Lawrance denen sahte imamın peşine düşüp; Sina çöllerinde ''su, su...''diye yalvaran Osmanlı askerinden suyunu esirgeyenler için müslüman Türkler olarak insanlık adına yapabileceğimiz çok şey olabilir ama ben şahsen artık sorgulayarak yaşamak istiyorum, hatası olana da hatasını hatırlatmak istiyorum.

Yok öyle yağma arkadaş. İnsanlık adına ''Türk''den her şeyini esirgeyeceksin ama yine insanlık adına darda ve zorda kaldığında Türklerden her şeyi bekleyeceksin.

Mazlumun ve mağdurun yanında olmak Türk'ün şiarıdır ama kimse kusura bakmasın ahmaklık da şiarımız olamaz.
Doğu Türkistan da, Musul da, Kerkük de Türklere yapılan zulüm hala devam ediyor ve yarın Saraçhanede protesto mitingi yapalım desek, Mısır için toplanan insanlardan kaç tanesi gelir, Türk'ün derdi ile dertelenirler sizce.

Yapılan haksızlıklar karşısında ''susan şeytan'' olmamak adına Türk milletinin insanı duygularından kaynaklanan merhametinin engin sularında herkese yetecek kadar su var ama kadir kıymet bilenleri de tanımamız gerekir şüphesiz.

Kıraldan çok kıralcı olmanın bir anlamı yoktur. Adama sorarlar kendi soyun sopun için ne yaptın diye.

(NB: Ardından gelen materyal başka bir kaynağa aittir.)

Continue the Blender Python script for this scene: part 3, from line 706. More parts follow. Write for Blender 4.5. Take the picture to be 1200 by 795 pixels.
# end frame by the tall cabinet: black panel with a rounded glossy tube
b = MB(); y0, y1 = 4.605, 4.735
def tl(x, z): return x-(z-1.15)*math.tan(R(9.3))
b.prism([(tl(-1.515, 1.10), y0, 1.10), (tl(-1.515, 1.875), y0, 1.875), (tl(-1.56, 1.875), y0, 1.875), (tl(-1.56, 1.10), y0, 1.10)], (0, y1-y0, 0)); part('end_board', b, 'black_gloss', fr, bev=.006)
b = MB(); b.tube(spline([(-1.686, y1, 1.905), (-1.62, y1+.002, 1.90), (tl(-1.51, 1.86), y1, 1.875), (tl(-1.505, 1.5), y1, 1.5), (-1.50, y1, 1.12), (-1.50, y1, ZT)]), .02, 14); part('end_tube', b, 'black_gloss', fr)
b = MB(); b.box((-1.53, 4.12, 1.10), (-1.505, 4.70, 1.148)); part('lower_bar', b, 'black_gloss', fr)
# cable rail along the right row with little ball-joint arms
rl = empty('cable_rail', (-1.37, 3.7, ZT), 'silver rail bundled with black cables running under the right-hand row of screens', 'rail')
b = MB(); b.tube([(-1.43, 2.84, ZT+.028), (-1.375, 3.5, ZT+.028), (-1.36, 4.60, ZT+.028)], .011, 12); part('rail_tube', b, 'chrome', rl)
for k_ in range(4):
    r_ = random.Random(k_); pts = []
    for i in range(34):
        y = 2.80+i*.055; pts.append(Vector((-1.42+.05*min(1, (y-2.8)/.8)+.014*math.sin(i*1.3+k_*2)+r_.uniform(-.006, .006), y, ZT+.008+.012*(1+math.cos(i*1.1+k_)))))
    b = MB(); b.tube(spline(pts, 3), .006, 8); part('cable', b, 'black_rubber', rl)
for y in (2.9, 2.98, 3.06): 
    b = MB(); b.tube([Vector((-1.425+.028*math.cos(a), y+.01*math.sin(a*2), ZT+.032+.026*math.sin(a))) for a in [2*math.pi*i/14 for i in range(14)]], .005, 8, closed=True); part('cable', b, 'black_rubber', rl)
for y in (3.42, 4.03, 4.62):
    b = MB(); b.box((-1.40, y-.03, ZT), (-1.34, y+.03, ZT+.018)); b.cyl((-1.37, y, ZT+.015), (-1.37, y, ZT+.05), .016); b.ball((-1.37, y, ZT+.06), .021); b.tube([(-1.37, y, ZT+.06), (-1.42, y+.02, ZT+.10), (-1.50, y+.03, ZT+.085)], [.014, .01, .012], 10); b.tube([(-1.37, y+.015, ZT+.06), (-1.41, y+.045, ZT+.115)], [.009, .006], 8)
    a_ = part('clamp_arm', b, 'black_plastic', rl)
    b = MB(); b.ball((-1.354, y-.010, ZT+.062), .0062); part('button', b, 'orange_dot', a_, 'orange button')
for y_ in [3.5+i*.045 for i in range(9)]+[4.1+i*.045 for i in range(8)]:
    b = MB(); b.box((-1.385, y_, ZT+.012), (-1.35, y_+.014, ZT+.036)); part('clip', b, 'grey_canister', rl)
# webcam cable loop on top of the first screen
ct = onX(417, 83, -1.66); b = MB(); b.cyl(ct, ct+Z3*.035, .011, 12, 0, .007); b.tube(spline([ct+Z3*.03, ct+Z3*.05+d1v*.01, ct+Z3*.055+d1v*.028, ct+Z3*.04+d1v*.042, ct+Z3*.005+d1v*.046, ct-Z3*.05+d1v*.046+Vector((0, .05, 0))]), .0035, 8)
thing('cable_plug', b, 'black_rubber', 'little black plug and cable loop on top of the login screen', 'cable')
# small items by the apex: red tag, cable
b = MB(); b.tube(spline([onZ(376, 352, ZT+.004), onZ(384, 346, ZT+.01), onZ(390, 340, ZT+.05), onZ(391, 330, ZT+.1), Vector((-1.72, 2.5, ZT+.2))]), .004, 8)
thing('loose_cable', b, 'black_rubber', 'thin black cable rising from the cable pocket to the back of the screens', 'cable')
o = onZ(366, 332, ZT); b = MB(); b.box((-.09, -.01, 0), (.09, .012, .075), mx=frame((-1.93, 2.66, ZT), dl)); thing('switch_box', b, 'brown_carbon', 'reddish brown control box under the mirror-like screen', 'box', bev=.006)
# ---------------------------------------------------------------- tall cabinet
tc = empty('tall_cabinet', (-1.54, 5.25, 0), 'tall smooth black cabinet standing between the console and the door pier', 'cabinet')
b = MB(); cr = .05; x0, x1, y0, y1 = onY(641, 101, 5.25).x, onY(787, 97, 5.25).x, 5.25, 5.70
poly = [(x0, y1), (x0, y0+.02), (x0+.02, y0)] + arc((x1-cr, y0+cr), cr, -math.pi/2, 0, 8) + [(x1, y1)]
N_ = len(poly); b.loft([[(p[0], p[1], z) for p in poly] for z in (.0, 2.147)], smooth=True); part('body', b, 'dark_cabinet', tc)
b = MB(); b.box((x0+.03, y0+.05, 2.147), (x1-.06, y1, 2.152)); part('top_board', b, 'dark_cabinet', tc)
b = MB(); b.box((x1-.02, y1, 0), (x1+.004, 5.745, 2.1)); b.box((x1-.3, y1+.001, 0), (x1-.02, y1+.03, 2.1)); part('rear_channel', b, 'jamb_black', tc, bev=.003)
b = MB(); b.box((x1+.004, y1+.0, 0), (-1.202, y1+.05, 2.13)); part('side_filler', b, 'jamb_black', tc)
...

Dün İz TV'de bir belgesel izledim.
Kosava da bir Türk düğününden görüntüler vardı. Gelin almaya gidilirken en önde elinde Türk bayrağı ile yürüyen bir genç vardı. Hemen empati yaptım doğal olarak. Türkiye'nin neresinde hiç bir endişe duymadan, elimizde Türk bayrakları ile yürüyebiliyoruz. Bu endişe, duygu ve düşünceleri yaşamamızın müsebbibi olanlar ''ısmarlama miting''lerle yapacakları protestoların yapacağı yankı milletin içinden gelmediği için ancak bu kadar olacaktır. Bütün korku, ''Mursi gibi geldim ama Mursi gibi gitmek istemiyorum'' düşüncesidir. Şayet içinizde böyle bir korku varsa, ''siyasi bilinç'' anlamında süper bir gelişme içerisinde olduğunuz muhakkak. İnşallah ''Büyük Şeytan''a herifçe karşı duruşun bir ön çalışmasıdır bütün bunlar. Bunu başarmanız sadece ''ısmarlama kalabalık''la olacak iş değil, milletin her kesimini kucaklayacaksınız, inandıracaksınız ve herkesi yanınıza alacaksınız ki bu korktuğunuz başınıza gelmesin. Arap milletine methiyeler düzerken, Türk milletini ağzınıza almaktan imtina ederseniz, ''aman eşbaşbakan ne der'' diye korkarsanız,
''büyük Şeytan''a dur diyebilme şansınız yoktur. Yüzde ellinin üzerinde oy almanız yeterli değil, yeterli olan milletin birliği ve bütünlüğüne ''iman'' etmiş, sizden de hiç ama hiç ''ihale'' almamış inanmış insanların desteğini almanızdır. Takdir sizindir.